§ TASK DIRECTIONS: Your task is to filter the data below down to the lines holding "scene".
━━━━━━
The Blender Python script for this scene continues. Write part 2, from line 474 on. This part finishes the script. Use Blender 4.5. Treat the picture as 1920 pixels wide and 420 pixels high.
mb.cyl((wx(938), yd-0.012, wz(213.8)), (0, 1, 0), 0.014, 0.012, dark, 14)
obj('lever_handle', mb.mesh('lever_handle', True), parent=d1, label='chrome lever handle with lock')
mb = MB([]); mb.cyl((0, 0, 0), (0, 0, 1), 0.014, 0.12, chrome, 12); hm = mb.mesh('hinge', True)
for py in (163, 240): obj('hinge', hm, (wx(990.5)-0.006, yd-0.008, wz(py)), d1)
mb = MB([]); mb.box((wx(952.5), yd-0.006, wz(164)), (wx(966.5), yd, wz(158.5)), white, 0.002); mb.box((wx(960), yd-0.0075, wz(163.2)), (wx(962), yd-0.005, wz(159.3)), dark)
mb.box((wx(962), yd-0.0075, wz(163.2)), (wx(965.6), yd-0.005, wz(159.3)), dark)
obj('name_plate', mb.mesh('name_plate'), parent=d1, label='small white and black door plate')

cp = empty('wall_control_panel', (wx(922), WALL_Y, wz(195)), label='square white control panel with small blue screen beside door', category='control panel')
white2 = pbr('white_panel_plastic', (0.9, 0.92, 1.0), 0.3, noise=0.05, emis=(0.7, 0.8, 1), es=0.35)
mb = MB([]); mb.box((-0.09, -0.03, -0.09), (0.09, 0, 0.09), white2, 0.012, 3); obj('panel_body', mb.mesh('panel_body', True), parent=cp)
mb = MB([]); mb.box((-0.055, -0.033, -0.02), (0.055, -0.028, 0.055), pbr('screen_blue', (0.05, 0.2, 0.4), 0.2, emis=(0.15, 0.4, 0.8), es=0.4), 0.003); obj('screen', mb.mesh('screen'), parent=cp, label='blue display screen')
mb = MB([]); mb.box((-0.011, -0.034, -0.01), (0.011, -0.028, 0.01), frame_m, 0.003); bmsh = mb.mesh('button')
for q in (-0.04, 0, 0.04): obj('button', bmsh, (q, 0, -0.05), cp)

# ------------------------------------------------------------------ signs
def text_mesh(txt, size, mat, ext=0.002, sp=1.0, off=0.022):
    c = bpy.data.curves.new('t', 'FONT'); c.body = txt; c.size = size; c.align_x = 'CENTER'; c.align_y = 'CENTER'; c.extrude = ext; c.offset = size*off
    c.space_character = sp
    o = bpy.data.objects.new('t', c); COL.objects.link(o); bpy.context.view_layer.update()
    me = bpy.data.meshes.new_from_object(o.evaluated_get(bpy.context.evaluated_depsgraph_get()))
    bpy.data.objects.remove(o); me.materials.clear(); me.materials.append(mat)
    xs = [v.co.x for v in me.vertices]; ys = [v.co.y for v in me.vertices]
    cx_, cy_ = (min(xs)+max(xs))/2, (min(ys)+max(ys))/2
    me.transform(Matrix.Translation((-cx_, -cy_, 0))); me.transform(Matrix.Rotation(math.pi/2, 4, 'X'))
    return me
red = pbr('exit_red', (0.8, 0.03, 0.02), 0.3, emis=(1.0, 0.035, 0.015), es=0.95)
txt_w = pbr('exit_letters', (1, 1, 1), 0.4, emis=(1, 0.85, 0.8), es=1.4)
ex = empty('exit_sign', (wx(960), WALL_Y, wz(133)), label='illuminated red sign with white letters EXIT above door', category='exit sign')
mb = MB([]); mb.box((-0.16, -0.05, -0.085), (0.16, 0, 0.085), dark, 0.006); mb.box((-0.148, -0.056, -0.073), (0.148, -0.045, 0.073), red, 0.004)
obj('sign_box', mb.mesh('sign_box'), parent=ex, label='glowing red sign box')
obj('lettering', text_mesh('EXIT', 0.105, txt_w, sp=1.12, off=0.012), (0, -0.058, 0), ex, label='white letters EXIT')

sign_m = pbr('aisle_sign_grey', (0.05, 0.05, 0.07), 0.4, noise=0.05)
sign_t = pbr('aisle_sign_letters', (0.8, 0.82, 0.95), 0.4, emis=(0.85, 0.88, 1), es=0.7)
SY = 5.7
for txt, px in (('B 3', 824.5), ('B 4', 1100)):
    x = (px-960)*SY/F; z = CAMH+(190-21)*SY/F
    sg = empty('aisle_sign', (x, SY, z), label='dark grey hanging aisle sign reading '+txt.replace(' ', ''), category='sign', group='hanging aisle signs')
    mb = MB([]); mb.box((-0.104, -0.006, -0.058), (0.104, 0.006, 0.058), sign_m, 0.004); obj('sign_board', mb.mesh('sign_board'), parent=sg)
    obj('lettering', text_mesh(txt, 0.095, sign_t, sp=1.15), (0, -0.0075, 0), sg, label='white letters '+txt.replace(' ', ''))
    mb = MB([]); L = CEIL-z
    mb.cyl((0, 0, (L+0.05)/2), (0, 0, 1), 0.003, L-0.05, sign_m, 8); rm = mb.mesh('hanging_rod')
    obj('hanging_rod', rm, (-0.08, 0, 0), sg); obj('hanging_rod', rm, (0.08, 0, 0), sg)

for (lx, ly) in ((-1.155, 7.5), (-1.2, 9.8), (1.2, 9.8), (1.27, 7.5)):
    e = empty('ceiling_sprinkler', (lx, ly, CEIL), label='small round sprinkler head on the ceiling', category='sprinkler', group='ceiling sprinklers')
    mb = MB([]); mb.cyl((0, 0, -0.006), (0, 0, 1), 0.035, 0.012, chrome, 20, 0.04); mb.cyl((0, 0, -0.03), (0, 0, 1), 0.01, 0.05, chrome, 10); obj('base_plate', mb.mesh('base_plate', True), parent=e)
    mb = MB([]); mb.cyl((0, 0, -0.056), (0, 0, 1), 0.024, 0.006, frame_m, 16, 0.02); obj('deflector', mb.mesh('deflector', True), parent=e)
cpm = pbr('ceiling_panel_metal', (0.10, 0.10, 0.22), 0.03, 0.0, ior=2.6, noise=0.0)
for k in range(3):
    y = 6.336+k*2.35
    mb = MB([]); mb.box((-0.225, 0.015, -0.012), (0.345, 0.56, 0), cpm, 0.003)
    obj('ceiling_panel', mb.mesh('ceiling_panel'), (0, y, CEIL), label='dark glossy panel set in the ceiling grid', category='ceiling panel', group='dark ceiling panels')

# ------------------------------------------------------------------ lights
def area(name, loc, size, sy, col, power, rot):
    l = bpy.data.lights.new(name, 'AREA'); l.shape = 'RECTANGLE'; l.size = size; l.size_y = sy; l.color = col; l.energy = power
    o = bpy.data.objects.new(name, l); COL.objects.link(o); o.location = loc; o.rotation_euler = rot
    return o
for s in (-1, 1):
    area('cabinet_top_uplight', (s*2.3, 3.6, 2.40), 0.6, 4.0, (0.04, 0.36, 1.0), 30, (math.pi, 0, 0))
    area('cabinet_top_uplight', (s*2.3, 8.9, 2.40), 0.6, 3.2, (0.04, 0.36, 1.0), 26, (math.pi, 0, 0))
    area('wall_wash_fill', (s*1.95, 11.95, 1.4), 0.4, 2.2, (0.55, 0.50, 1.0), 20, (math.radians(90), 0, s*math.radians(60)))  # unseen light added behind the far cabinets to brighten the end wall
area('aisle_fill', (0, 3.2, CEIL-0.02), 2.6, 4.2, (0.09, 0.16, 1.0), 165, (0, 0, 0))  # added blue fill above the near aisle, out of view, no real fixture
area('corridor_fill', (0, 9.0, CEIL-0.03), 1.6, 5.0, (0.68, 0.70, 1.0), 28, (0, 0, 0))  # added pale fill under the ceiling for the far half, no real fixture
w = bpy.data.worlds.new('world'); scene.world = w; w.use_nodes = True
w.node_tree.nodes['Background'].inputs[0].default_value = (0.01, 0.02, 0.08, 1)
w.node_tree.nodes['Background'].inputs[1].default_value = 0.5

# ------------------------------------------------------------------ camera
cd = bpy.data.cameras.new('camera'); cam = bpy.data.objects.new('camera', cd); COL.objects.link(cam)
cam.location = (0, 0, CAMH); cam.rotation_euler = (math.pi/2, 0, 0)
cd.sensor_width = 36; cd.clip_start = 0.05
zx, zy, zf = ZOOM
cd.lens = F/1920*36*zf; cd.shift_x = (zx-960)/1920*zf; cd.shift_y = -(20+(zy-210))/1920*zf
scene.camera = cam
━━━━━━
§ RESPONSE:
The Blender Python script for this scene continues. Write part 2, from line 474 on. This part finishes the script. Use Blender 4.5. Treat the picture as 1920 pixels wide and 420 pixels high.
w = bpy.data.worlds.new('world'); scene.world = w; w.use_nodes = True
scene.camera = cam